I Line everything up , and try to tap the joint together. If the joint is to tight, I clean the pins up very lightly, and I do mean lightly. Basically cleaning the saw marks off. Check the joint for fit. I try to identify if there is any portion of the joint that is fitting , especially if the board is wide. The tight sections I mark, then clean the saw marks of the tails I've marked. At this point I nearly always still have some fitting. So I check the joint as before and mark what is to tight. I under cut the pins where needed very minimal. I leave about 2mm at the outside edge and about, 3mm down from the top. I then take a thin shaving with a chisel. Leaving the top and the outside, will reduce the chances of gaps. And those thin 2mm and 3mm section will compress.

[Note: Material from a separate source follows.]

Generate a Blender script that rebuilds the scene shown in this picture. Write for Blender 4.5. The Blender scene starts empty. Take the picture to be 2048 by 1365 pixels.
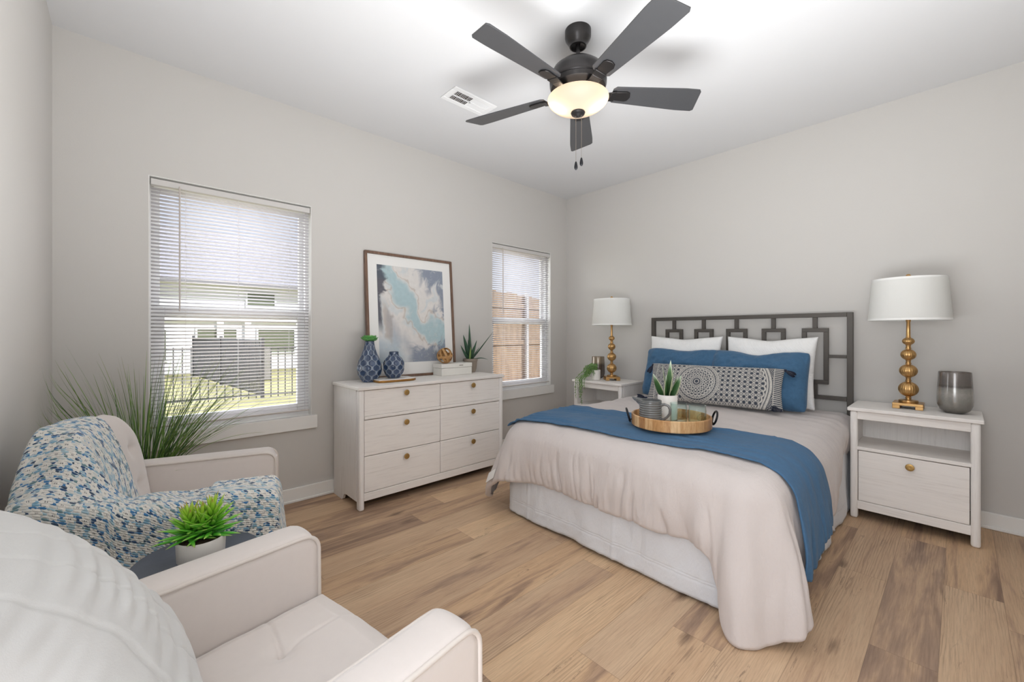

I use my marking knife and remove the shavings. If the joint is still tight (which it's normally not) I repeat under cutting on the tails. Taking your time through this process will give you good results, don't rush it.
After you have glued up your joint and let it dry, flush the joint square with your plane. you can now start rounding or leave it as is.  If you've took your time with the fitting, you should have a nice fitting joint. So there should be no issues or doubt about rounding it.
The rounding over is easy and quick. I mark out usually with a 2 pence piece.
Where the ends of the curve meet the outside of the boards, I pencil this mark across the width of the board, with my fingers. I clamp a piece of scrap to the end of the board , to stop break out. I start planing on the peak of the corner. I aim for about 45° , and stop just shy of the top of the 2 pence pencil mark
. I now have two peaks, so I repeat several times. I will often swap to a smaller plane , which is set lightly, when I have most of the waste removed. I pretty much have the round. I finish off with some 120g sandpaper and I'm done.
I've been using this process for a while and , I always get good results. I think the key is not to rush , and not to skip any steps.
The end result is a eye catching joint, that is strong and will last a lifetime.